Love, drink, and rebellion, the three pillars of Irish folklore, are also the subjects of the traditional Irish songs that form the repertoire of the Clancy Brothers, the group most responsible for adding an Irish dimension to the American folk revival. Like the fisherman-knit sweaters in which they customarily perform — a costume that did as much for the export of Irish woolens as their performances did for musical traditions — their vocal style is a winning combination of smooth, close harmony with enough rough edges to lend authenticity. They are accompanied by a variety of traditional instruments, including guitar, banjo, concertina, and penny-whistle.
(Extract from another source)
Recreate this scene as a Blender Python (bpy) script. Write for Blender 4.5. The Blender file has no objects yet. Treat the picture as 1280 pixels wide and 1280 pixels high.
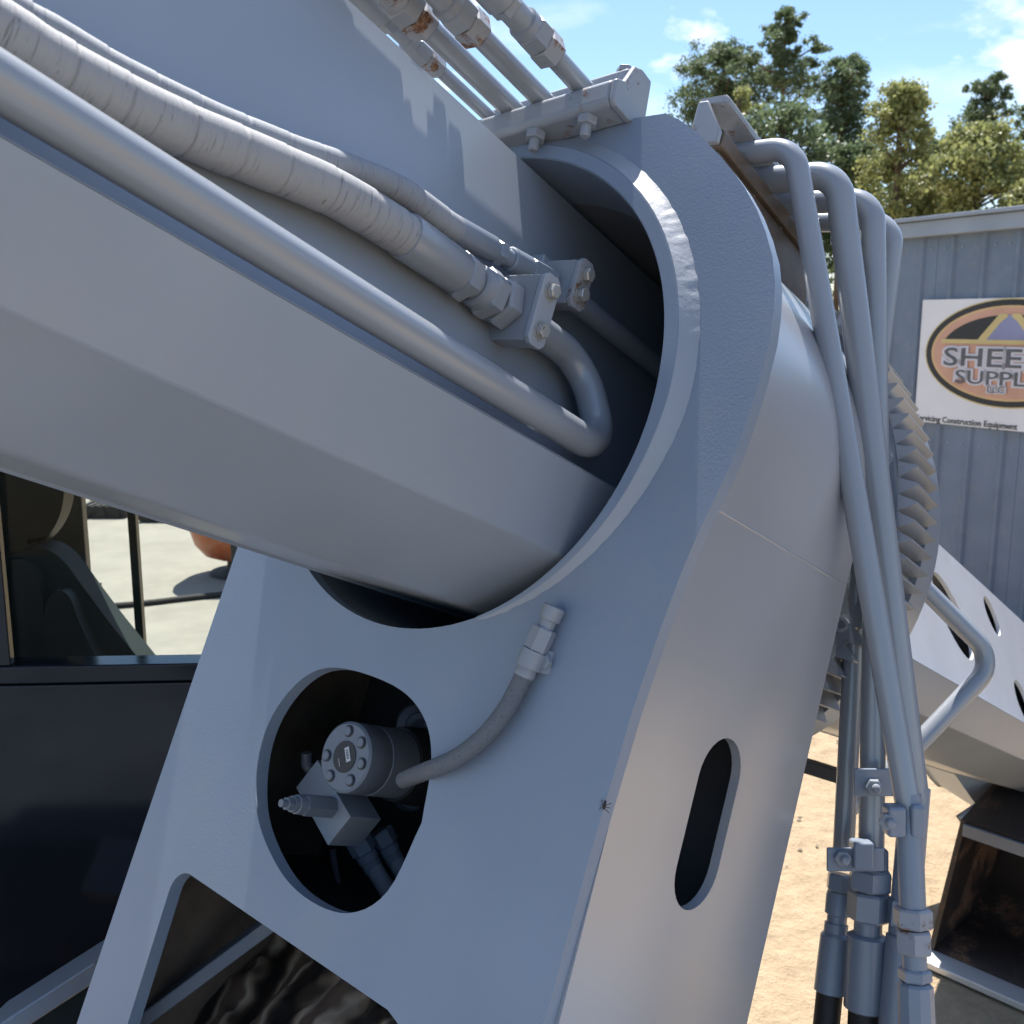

The great irony of the Clancy Brothers' history is that they got their start in the United States, where they were the beneficiaries of the urban folk revival. "It was America showed us Ireland," Tom Clancy recalls. When the group began singing together in the mid-1950s. he continues, "we were singing along with Pete Seeger, Woody Guthrie, Jeanie Ritchie; people like that. They were folk singers, American folk singers, who were reaching into the American past to discover what was real, what was genuine, as compared to the Tin Pan Alley junk. And they got us to look at our own past."

Though not academics, the Clancy Brothers made a concerted effort to search out the old tunes of their homeland. "It wasn't easy," says Tom. "Some of the old songs were no longer sung, even in Ireland. They had been completely submerged by American and English popular music." But find them they did — and what they also found was a portrait of the Irish people.

As Pete Hamill wrote, "the Clancys have given us the music of people who were conquered and betrayed and lied to and deceived, but never finally defeated. It is the music of people who starved on the roads and green fields of Ireland during the Great Famine of the 1840s, while Irish beef was shipped to England; people who died in the stinking holds of transatlantic ships, treated even worse than slaves stolen from Africa … They have given us the songs of the Wild Geese, too, those pining to return to a land at last made free; they have found again the songs of that tempestuous sexuality that is at the true heart of the Irish character, and reminded the Irish that they were not always men and women who bowed to priests. Theirs is a music of stubborn holdouts, of knaves and martyrs and glorious patriotic fools, a music of defeat, and of victims; but a music that forever holds out the glittering promise of ultimate triumph."

Patrick, Tom and Liam Clancy have all worked successfully as actors in the United States since the 1950's. Tom appeared with Orson Welles in King Lear. with Helen Hayes in A Touch of the Poet, and in a portrait of poet Dylan Thomas on CBS-TV's Camera Three. Patrick applied his musical interests to editing and arranging Irish songs for several record companies, and in 1957 founded his own label, Tradition Records. Tommy Makem, whom Liam had discovered singing in a dance hall in Ireland, was the fourth member of the original group. The Clancys and Makem gave their first concert at New York's Circle in the Square about 1954, and soon moved on to the Blue Angel and other leading folk clubs. They did a series of semi-annual concerts at Carnegie Hall, appeared on all the major national television programs, recorded extensively, and were regulars on the American folk circuit.

In the late sixties, the brothers renewed their ties with Ireland, investing in farms and businesses there; Tom staged the International Dublin Folk Festival in 1967. The group subsequently underwent several changes in personnel — Lou Killen was one of the later additions. Though it formally disbanded in the early 1970s, the Clancy Brothers have since regrouped periodically for major concert tours in the U S. and abroad.